WHAT YOU WILL DO> Repeat everything from the first line of the listing below through the line that contains "52, .85, width=1.1, gravity=.12)", exactly. Leave out pictures.

[GIVEN MATERIAL start]

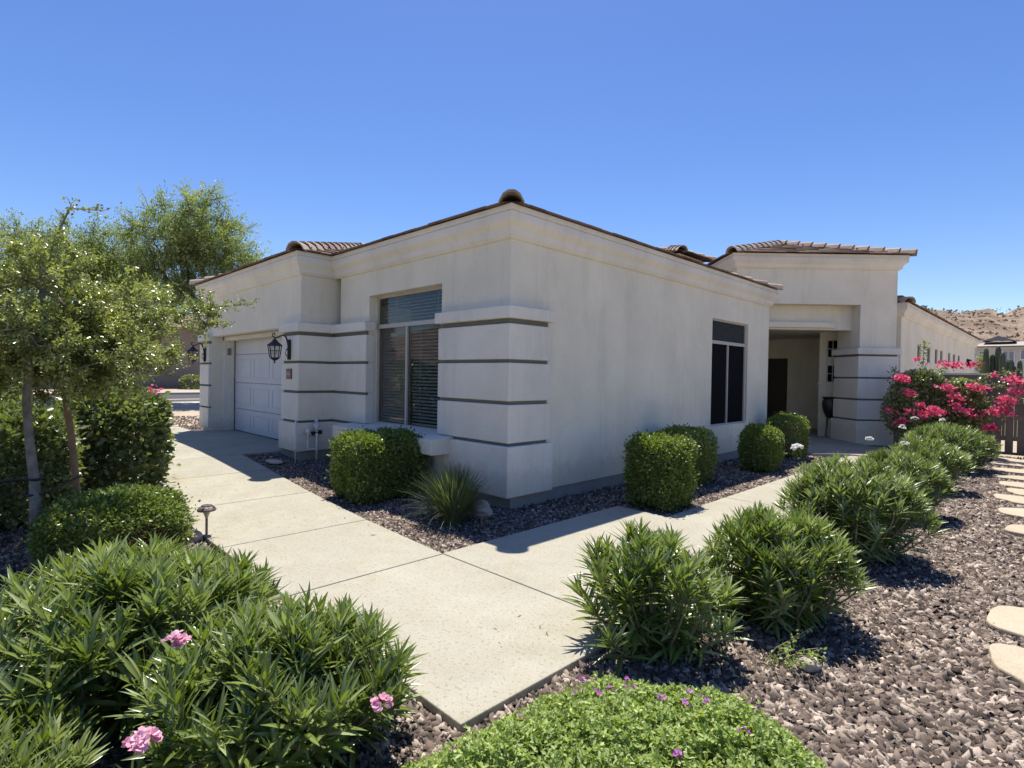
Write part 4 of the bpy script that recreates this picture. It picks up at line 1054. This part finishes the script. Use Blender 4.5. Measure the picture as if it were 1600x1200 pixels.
tree('mesquite_tree', 'large feathery mesquite tree with dark limbs behind the garage', [(-25.2, -.9, .2), (-24.7, -.4, 1.5), (-23.9, .5, 2.8), (-23.0, 1.4, 4.0), (-22.4, 2.0, 5.2)], .24,
     [(-22.4, 2.2, 7.0, 2.5, 2.5, 2.0), (-20.9, 3.6, 6.0, 1.6, 1.6, 1.4), (-25.3, -.8, 6.3, 2.6, 2.4, 1.8), (-22.0, 2.5, 8.6, 1.2, 1.2, 1.0), (-23.8, .6, 5.3, 2.2, 2.2, 1.1), (-21.6, 2.8, 4.8, 1.8, 1.8, .9), (-27.5, -3, 6.3, 1.8, 1.8, 1.5)],
     430, 13, 24, .13, NEEDLE, BARKD, MES, 52, .85, width=1.1, gravity=.12)

# bougainvilleas ------------------------------------------------------
def flower_patch(ob, c, r, n, seed_off, mat=MAG, size=.035, name='blossom'):
    c = np.array(c, float); P = c + RNG.normal(size=(n, 3)) * np.array(r) * .5
    leaves(name, P, rdir(n) + np.array([0, 0, .4]), rdir(n), size * RNG.uniform(.7, 1.3, n), OVAL, mat, ob, None, 1.7)
h1 = clipped(-4.10, -3.44, .95, .58, 1.30, 15000, 'dark leafy bougainvillea hedge with a few red flowers beside the driveway', 61, HEDGE, .075, 'bougainvillea_hedge', 3.2, group='hedge along the driveway')
for c, r, k in [((-3.72, -3.32, 1.24), (.13, .10, .09), 90), ((-3.98, -2.98, 1.26), (.15, .12, .10), 130), ((-3.85, -2.92, 1.12), (.07, .07, .12), 60), ((-3.95, -3.30, 1.28), (.22, .14, .06), 90)]: flower_patch(h1, c, r, k, 0, size=.05)
clipped(-3.05, -4.55, .70, .62, 1.18, 12000, 'dark leafy hedge behind the young tree trunk', 62, HEDGE, .07, 'bougainvillea_hedge', 3.0, group='hedge along the driveway')
clipped(-3.0, -5.85, .75, .7, 1.15, 10000, 'dark leafy hedge at the left edge of the picture', 63, HEDGE, .07, 'bougainvillea_hedge', 3.0, group='hedge along the driveway')
clipped(-6.2, -4.9, 1.0, .8, 1.3, 9000, 'dark hedge farther along the driveway behind the flowering one', 64, HEDGE, .075, 'bougainvillea_hedge', 3.0, group='hedge along the driveway')

clipped(-11.6, -6.0, 1.3, 1.0, 1.9, 6000, 'unseen hedge nearest the street, added to darken the front window reflection', 66, HEDGE, .09, 'bougainvillea_hedge', 3.0, group='hedge along the driveway')  # added out of view so the left pane reflects dark leaves
clipped(-8.6, -5.0, 1.2, .9, 1.7, 7000, 'unseen hedge towards the street, added for the dark reflection in the front window', 65, HEDGE, .085, 'bougainvillea_hedge', 3.0, group='hedge along the driveway')  # likewise added off frame, to darken what the front window mirrors
def bougainvillea():
    global RNG
    RNG = np.random.default_rng(71)
    ob = empty('bougainvillea', (2.9, 11.0, GB), 'big bougainvillea covered in magenta flowers against the garden wall', 'bush')
    blobs = [(2.22, 11.0, .98, .46, .40, .66), (2.85, 11.3, 1.0, .55, .40, .65), (3.4, 11.3, .95, .40, .35, .5), (2.5, 11.2, 1.62, .50, .3, .34), (3.2, 11.2, 1.45, .5, .3, .3)]
    P = []
    for b in blobs:
        k = 4800; d = rdir(k) * (RNG.random((k, 1)) ** .4); P.append(np.array(b[:3]) + d * np.array(b[3:]))
    ca = []
    canes = [[(2.5, 11.2, 1.3), (2.55, 11.2, 1.9), (2.55, 11.2, 2.35), (2.57, 11.2, 2.62)], [(2.0, 11.1, 1.3), (1.98, 11.1, 1.75), (2.02, 11.1, 1.98)], [(3.2, 11.3, 1.3), (3.6, 11.2, 1.55), (4.0, 11.1, 1.62), (4.4, 11.0, 1.6)], [(3.2, 11.3, 1.2), (3.7, 11.1, 1.32), (4.3, 11.0, 1.35), (4.6, 11, 1.36)], [(3.3, 11.3, 1.0), (3.7, 11.1, 1.0), (4.05, 11.0, .98)], [(2.8, 11.3, 1.5), (2.85, 11.3, 1.9), (3.0, 11.3, 2.05)], [(3.3, 11.3, 1.4), (3.7, 11.2, 1.8), (4.2, 11.1, 1.9)]]
    tw = MB()
    for c in canes:
        tw.tube(c, .007, 5); c = [np.array(q) for q in c]
        for a, b in zip(c[:-1], c[1:]):
            s = RNG.random((60, 1)); P.append(a + (b - a) * s + RNG.normal(size=(60, 3)) * .05)
    for k in range(30):
        q = np.concatenate(P)[RNG.integers(9000)]; tw.tube([(2.8 + RNG.normal() * .1, 11.3, GB), ((2.8 + q[0]) / 2, 11.25, q[2] * .5), q], [.02, .012, .004], 5, False)
    tw.build('stems', TWIG, ob)
    P = np.concatenate(P); n = len(P)
    leaves('foliage', P, rdir(n) + np.array([0, -.2, .3]), nrm(RNG.normal(size=(n, 3)) * .6 + np.array([0, 0, 1.])), RNG.uniform(.035, .07, n), OVAL, HEDGE, ob, np.clip(RNG.normal(.72, .25, n), 0, 1), 1.3)
    spots = [(a, 10.52 if a < 3.4 else 10.85, b, c) for a, b, c in [(2.22, 1.76, .13), (2.30, 1.68, .10), (2.56, 2.17, .05), (3.05, 2.06, .14), (3.22, 2.02, .11), (3.48, 2.05, .11), (2.41, 1.42, .10), (3.05, 1.55, .12), (3.15, 1.50, .10), (3.5, 1.57, .13), (3.68, 1.53, .10), (3.28, 1.34, .13), (3.25, 1.18, .10), (3.35, 1.05, .11), (2.83, 1.05, .14), (2.95, .97, .12), (2.70, .93, .13), (2.60, 1.15, .07),
             (2.23, .72, .13), (2.32, .76, .09), (2.03, .99, .09), (2.40, .98, .08), (3.55, .95, .12), (3.42, 1.02, .09), (3.87, 1.04, .15), (3.98, 1.08, .12), (4.05, 1.15, .10), (4.13, .99, .09), (3.78, .74, .10), (3.86, .68, .08), (4.02, 1.32, .14), (4.14, 1.28, .11), (4.12, 1.75, .12), (4.25, 1.70, .13), (4.22, 1.50, .13), (4.32, 1.46, .10), (3.85, 1.83, .07), (3.66, .62, .06), (2.45, 1.36, .07)]]
    for x, y, z, r in spots: flower_patch(ob, (x, y, z), (r * 1.2, r, r * .62), int(420 * r), 0, size=.055)
bougainvillea()

# far things on the right ---------------------------------------------
RNG = np.random.default_rng(81)
def cactus(x, y, h, r, arms, label):
    o = empty('columnar_cactus', (x, y, 0), label, 'cactus', 'columnar cacti beyond the garden wall')
    def col(x, y, z0, z1, r):
        n = 24; vs = []; prof = [(1, 0), (1.02, .3), (1, .6), (.95, .85), (.8, .95), (.45, .99), (.05, 1.0)]; fs = []
        for k, f in prof:
            for i in range(n):
                a = 2 * math.pi * i / n; rr = r * k * (1 + (.14 if i % 3 == 0 else -.06)); vs.append((x + rr * math.cos(a), y + rr * math.sin(a), z0 + (z1 - z0) * f))
        for j in range(len(prof) - 1):
            for i in range(n): fs.append((j * n + i, j * n + (i + 1) % n, (j + 1) * n + (i + 1) % n, (j + 1) * n + i))
        m = MB(); m.add(vs, fs); return m
    col(x, y, -.1, h, r).build('stem', CACT, o)
    for dx, z0, z1 in arms:
        m = col(x + dx, y, z0, z1, r * .8); m.tube([(x, y, z0 - .05), (x + dx * .7, y, z0 - .08), (x + dx, y, z0 + .1)], r * .7, 10); m.build('arm', CACT, o)
for a in [(2.16, 31, 3.40, .11, [], 'tall columnar cactus nearest the end of the house wing'), (2.60, 31.2, 3.5, .12, [(-.22, 1.5, 3.1)], 'columnar cactus with a shorter arm at its left'),
          (2.80, 30.6, 3.15, .12, [], 'columnar cactus in front of the grey far house'), (3.04, 31, 2.85, .17, [], 'stout columnar cactus, second from the right'),
          (3.40, 31, 2.78, .10, [(-.20, 1.6, 2.5)], 'short columnar cactus with a lower arm, rightmost')]: cactus(*a)
fh = empty('distant_house', (1, 74, 0), 'grey two storey house with a low dark gable at the foot of the hill', 'house')
b = MB(); b.box(-3.4, 14, 72, 84, -1, 5.60); b.build('wall', GREYHOUSE, fh)
b = MB(); b.add([(-4.0, 71.4, 5.55), (14.5, 71.4, 5.55), (14.5, 84.6, 5.55), (-4.0, 84.6, 5.55), (-1, 78, 6.35), (11, 78, 6.35)], [(0, 1, 5, 4), (1, 2, 5), (2, 3, 4, 5), (3, 0, 4), (3, 2, 1, 0)])
ro = b.build('roof', simple('far_roof', (.36, .33, .30), .9), fh)
b = MB(); b.add([(-1.5, 74.0, 6.28), (1.2, 74.0, 6.22), (-.15, 74.0, 6.80), (-1.5, 78, 6.28), (1.2, 78, 6.22), (-.15, 80, 6.80)], [(0, 1, 2), (1, 4, 5, 2), (0, 2, 5, 3)]); b.build('gable', GREYROOF, ro)
b = MB(); b.box(-4.0, 14.5, 71.36, 71.4, 5.47, 5.57); b.build('fascia', DARKROOF, ro)
for x0, x1, z0, z1 in [(.35, .72, 4.0, 5.0), (.85, 1.2, 4.0, 5.0), (1.75, 2.5, 4.2, 5.1), (-1.5, -.9, 4.0, 5.0)]:
    f = MB(); f.box(x0 - .08, x1 + .08, 71.9, 71.98, z0 - .08, z1 + .08); w_ = f.build('window', TRIM, fh); g = MB(); g.box(x0, x1, 71.86, 71.898, z0, z1); g.build('pane', BLUEWIN, w_)
f = MB(); f.box(-.6, 1.0, 71.9, 71.98, -.5, 3.2); f.build('door', GREYROOF, fh)
tree('palo_verde', 'yellow green palo verde tree at the right edge beyond the wall', [(6.2, 44, 0), (6.1, 44, 1.2), (6.0, 44, 2.4)], .16, [(5.6, 44, 4.2, 2.0, 2, 1.7), (5.0, 44, 5.2, 1.2, 1.2, 1.0), (7.5, 44, 4.4, 2, 2, 1.5)], 90, 9, 16, .22, NEEDLE, TWIG, PALO, 82, .9, gravity=.1)
tree('desert_bush_tree', 'small green tree beside the end of the house wing', [(1.9, 34, 0), (1.95, 34, .8), (2.0, 34, 1.5)], .08, [(2.0, 34, 2.3, .55, .55, .9)], 30, 8, 14, .10, SMALL, TWIG, MES, 83, .35)
tree('roof_top_tree', 'pale treetop showing just above the wing roof', [(-6.0, 42, 0), (-6.0, 42, 3), (-6.0, 42, 5.2)], .16, [(-5.6, 42, 6.3, 2.2, 1.8, 1.6)], 60, 8, 14, .22, NEEDLE, TWIG, PALO, 84, .8)

# across the street, at the left
nh = empty('neighbour_house', (-52, 10, .2), 'tan stucco house across the street seen below the left tree', 'house')
b = MB(); b.box(-62, -47, -14, 22, 0, 5.2); b.build('wall', TAN, nh)
b = MB(); b.add([(-63, -15, 5.2), (-46.4, -15, 5.2), (-46.4, 23, 5.2), (-63, 23, 5.2), (-54.7, -7, 7.2), (-54.7, 15, 7.2)], [(0, 1, 4), (1, 2, 5, 4), (2, 3, 5), (3, 0, 4, 5), (3, 2, 1, 0)]); b.build('roof', simple('brown_tile_roof', (.17, .125, .095), .9, .2, 6), nh)
for y0 in (-6, 0, 14):
    f = MB(); f.box(-46.99, -46.9, y0, y0 + 1.8, 1.1, 2.5); w_ = f.build('window', TRIM, nh); g = MB(); g.box(-46.9, -46.88, y0 + .1, y0 + 1.7, 1.2, 2.4); g.build('pane', SCREEN, w_)
clipped(-44.5, 8.2, .9, .9, 1.1, 1500, 'small round shrub before the tan house across the street', 91, HEDGE, .14, 'street_shrub', 2.2, group='shrubs across the street')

[GIVEN MATERIAL end]

TASK OUTPUT>
Write part 4 of the bpy script that recreates this picture. It picks up at line 1054. This part finishes the script. Use Blender 4.5. Measure the picture as if it were 1600x1200 pixels.
tree('mesquite_tree', 'large feathery mesquite tree with dark limbs behind the garage', [(-25.2, -.9, .2), (-24.7, -.4, 1.5), (-23.9, .5, 2.8), (-23.0, 1.4, 4.0), (-22.4, 2.0, 5.2)], .24,
     [(-22.4, 2.2, 7.0, 2.5, 2.5, 2.0), (-20.9, 3.6, 6.0, 1.6, 1.6, 1.4), (-25.3, -.8, 6.3, 2.6, 2.4, 1.8), (-22.0, 2.5, 8.6, 1.2, 1.2, 1.0), (-23.8, .6, 5.3, 2.2, 2.2, 1.1), (-21.6, 2.8, 4.8, 1.8, 1.8, .9), (-27.5, -3, 6.3, 1.8, 1.8, 1.5)],
     430, 13, 24, .13, NEEDLE, BARKD, MES, 52, .85, width=1.1, gravity=.12)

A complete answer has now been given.